**THE EXERCISE:** Every line of the material is to be quoted verbatim, minus the pictures.

**DATA EXCERPT:**
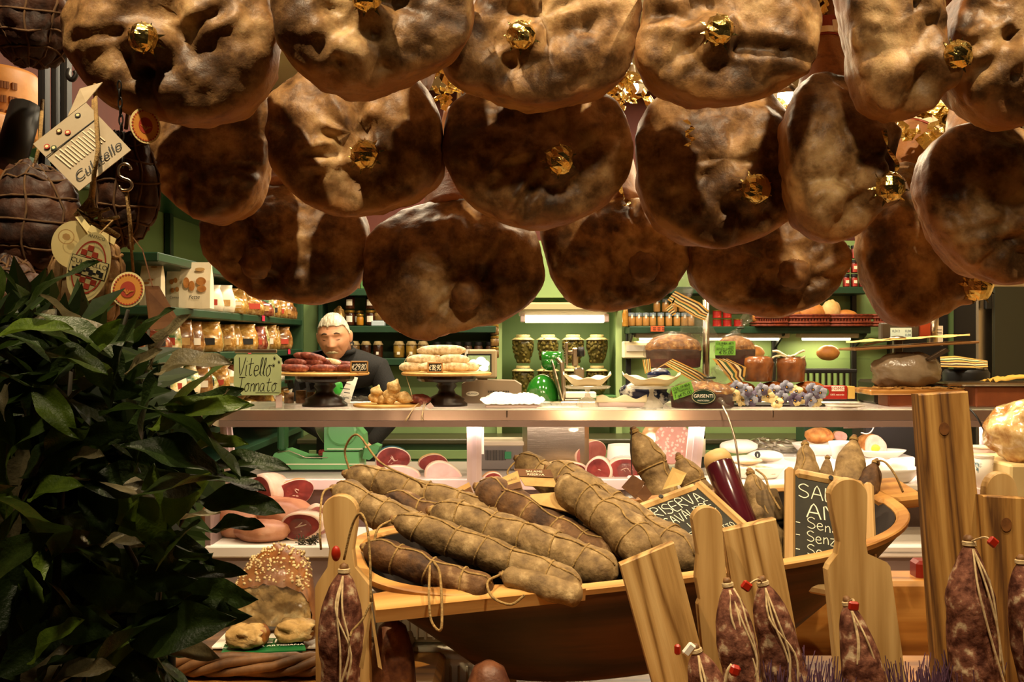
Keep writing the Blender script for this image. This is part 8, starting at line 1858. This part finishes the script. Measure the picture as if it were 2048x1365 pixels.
mCRB = mat('yellow_crumb', '#8a6a34', '#b8945a', '#d6bd88', scale=30, lo=.33, hi=.55, rough=.8, bump=1, bscale=50)
mSW = mat('sweet_crust', '#6b3a12', '#945c22', '#b07c38', scale=16, rough=.5, bump=.5)
n = 36
def crumb(u, v_):
    q = pi*u; r_ = v_; x = cos(q)*a*r_; z = sin(q)**.5*H*r_*.62
    return c+V((x, -.03+.006*nz((x*60, z*60, 1))+.004*nz((x*160, z*160, 3)), z))
MB().grid(crumb, n, 14).build('crumb_face', mCRB, t, True)
def crust(u, v_):
    q = pi*u; k = sqrt(max(0, 1-v_**2*.9)); x = cos(q)*a*1.02*k; z = sin(q)**.5*H*1.03*(.60+.42*sin(pi*min(1, v_*1.5)/2))*(1 if v_ < .6 else sqrt(max(0, 1-((v_-.6)/.4)**2*.8)))
    return c+V((x+.003*nz((u*20, v_*9, 0)), -.032+v_*b*2, max(0, z+.007*nz((u*16, v_*8, 2)))))
MB().grid(crust, n, 12).build('crust', mSW, t, True)
mb = MB(); rn = random.Random(9)
for k in range(260):
    u = rn.uniform(.15, .85); v_ = rn.uniform(.04, .7); mb.ball(crust(u, v_)+V((0, 0, .001)), rn.uniform(.0014, .0030), 6, 4)
mb.build('pearl_sugar', mat('pearl_sugar', '#d9c08a', rough=.6), t, True)['kind'] = 'stuff'
one('bread_film', MB().grid(lambda u, v_: P(400+u*215, 1265-v_*150*sin(pi*(.15+.6*u)), 1.60+.03*v_)+V((0, .012*nz((u*6, v_*6, 5)), .012*nz((u*8, v_*7, 2)))), 18, 14), mFILM, 'clear film draped over the left of the sweet bread', 'film', smooth=True)
t = thing('green_brand_card', 'green card with white GRISENTI lettering under the bread slices', 'card', (P(525, 0, 1.56).x, 1.56, bz))
tl, tr, br, bl = P(455, 1262, 1.62), P(605, 1252, 1.62), P(612, 1291, 1.55), P(441, 1316, 1.53)
for q in (tl, tr): q.z = bz+.012
for q in (br, bl): q.z = bz+.003+.012
GC = mat('green_card', '#155c2c', '#1a6a34', scale=8, rough=.45)
quadcard('c', tl, tr, br, bl, GC, None, .002).build('card', GC, t)
ex = (br-bl).normalized(); ey = (tl-bl); ey = (ey-ex*ey.dot(ex)).normalized()
mid = (tl+tr+br+bl)/4+V((0, 0, .0025)); printed('GRISENTI', mid+ey*.008, ex, ey, .030, mWPAPER, t); printed('PASTICCERIA ARTIGIANA', mid-ey*.018, ex, ey, .011, mWPAPER, t)
one('white_paper_sheet', MB().bbox((P(560, 0, 1.66).x, 1.66, bz+.004), (.19, .13, .004), .001), mWPAPER, 'white paper sheet under the sweet bread', 'paper')
for k, (x, y, rx, ry, Y, lb) in enumerate(((493, 1268, 38, 20, 1.57, 'torn chunk of sweet bread on the left of the green card'), (592, 1256, 38, 20, 1.60, 'slice of sweet bread with brown crust on the right of the green card'))):
    cc = P(x, y, Y); cc.z = bz+.017+S(ry, Y)*.9
    t = thing('bread_piece', lb, 'bread', cc-V((0, 0, S(ry, Y)))); 
    mb = MB().ball(cc, (S(rx, Y), .03, S(ry, Y)), 26, 16, lambda d: (1+.22*nz(d, 2.2, k+3)+.14*nz(d, 6, k)+.08*nz(d, 14, k))/max(.75, (abs(d.x)**4+abs(d.y)**4+abs(d.z)**4)**.25*1.05)); mb.build('crumb', mCRB, t, True)
    mb = MB().ball(cc+V((.004, .010, -.003)), (S(rx*1.0, Y), .028, S(ry*.98, Y)), 20, 12, lambda d: (1+.14*nz(d, 2.2, k+3))/max(.75, (abs(d.x)**4+abs(d.y)**4+abs(d.z)**4)**.25*1.05)); mb.build('crust', mSW, t, True)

**EXPECTED ANSWER:**
Keep writing the Blender script for this image. This is part 8, starting at line 1858. This part finishes the script. Measure the picture as if it were 2048x1365 pixels.
mCRB = mat('yellow_crumb', '#8a6a34', '#b8945a', '#d6bd88', scale=30, lo=.33, hi=.55, rough=.8, bump=1, bscale=50)
mSW = mat('sweet_crust', '#6b3a12', '#945c22', '#b07c38', scale=16, rough=.5, bump=.5)
n = 36
def crumb(u, v_):
    q = pi*u; r_ = v_; x = cos(q)*a*r_; z = sin(q)**.5*H*r_*.62
    return c+V((x, -.03+.006*nz((x*60, z*60, 1))+.004*nz((x*160, z*160, 3)), z))
MB().grid(crumb, n, 14).build('crumb_face', mCRB, t, True)
def crust(u, v_):
    q = pi*u; k = sqrt(max(0, 1-v_**2*.9)); x = cos(q)*a*1.02*k; z = sin(q)**.5*H*1.03*(.60+.42*sin(pi*min(1, v_*1.5)/2))*(1 if v_ < .6 else sqrt(max(0, 1-((v_-.6)/.4)**2*.8)))
    return c+V((x+.003*nz((u*20, v_*9, 0)), -.032+v_*b*2, max(0, z+.007*nz((u*16, v_*8, 2)))))
MB().grid(crust, n, 12).build('crust', mSW, t, True)
mb = MB(); rn = random.Random(9)
for k in range(260):
    u = rn.uniform(.15, .85); v_ = rn.uniform(.04, .7); mb.ball(crust(u, v_)+V((0, 0, .001)), rn.uniform(.0014, .0030), 6, 4)
mb.build('pearl_sugar', mat('pearl_sugar', '#d9c08a', rough=.6), t, True)['kind'] = 'stuff'
one('bread_film', MB().grid(lambda u, v_: P(400+u*215, 1265-v_*150*sin(pi*(.15+.6*u)), 1.60+.03*v_)+V((0, .012*nz((u*6, v_*6, 5)), .012*nz((u*8, v_*7, 2)))), 18, 14), mFILM, 'clear film draped over the left of the sweet bread', 'film', smooth=True)
t = thing('green_brand_card', 'green card with white GRISENTI lettering under the bread slices', 'card', (P(525, 0, 1.56).x, 1.56, bz))
tl, tr, br, bl = P(455, 1262, 1.62), P(605, 1252, 1.62), P(612, 1291, 1.55), P(441, 1316, 1.53)
for q in (tl, tr): q.z = bz+.012
for q in (br, bl): q.z = bz+.003+.012
GC = mat('green_card', '#155c2c', '#1a6a34', scale=8, rough=.45)
quadcard('c', tl, tr, br, bl, GC, None, .002).build('card', GC, t)
ex = (br-bl).normalized(); ey = (tl-bl); ey = (ey-ex*ey.dot(ex)).normalized()
mid = (tl+tr+br+bl)/4+V((0, 0, .0025)); printed('GRISENTI', mid+ey*.008, ex, ey, .030, mWPAPER, t); printed('PASTICCERIA ARTIGIANA', mid-ey*.018, ex, ey, .011, mWPAPER, t)
one('white_paper_sheet', MB().bbox((P(560, 0, 1.66).x, 1.66, bz+.004), (.19, .13, .004), .001), mWPAPER, 'white paper sheet under the sweet bread', 'paper')
for k, (x, y, rx, ry, Y, lb) in enumerate(((493, 1268, 38, 20, 1.57, 'torn chunk of sweet bread on the left of the green card'), (592, 1256, 38, 20, 1.60, 'slice of sweet bread with brown crust on the right of the green card'))):
    cc = P(x, y, Y); cc.z = bz+.017+S(ry, Y)*.9
    t = thing('bread_piece', lb, 'bread', cc-V((0, 0, S(ry, Y)))); 
    mb = MB().ball(cc, (S(rx, Y), .03, S(ry, Y)), 26, 16, lambda d: (1+.22*nz(d, 2.2, k+3)+.14*nz(d, 6, k)+.08*nz(d, 14, k))/max(.75, (abs(d.x)**4+abs(d.y)**4+abs(d.z)**4)**.25*1.05)); mb.build('crumb', mCRB, t, True)
    mb = MB().ball(cc+V((.004, .010, -.003)), (S(rx*1.0, Y), .028, S(ry*.98, Y)), 20, 12, lambda d: (1+.14*nz(d, 2.2, k+3))/max(.75, (abs(d.x)**4+abs(d.y)**4+abs(d.z)**4)**.25*1.05)); mb.build('crust', mSW, t, True)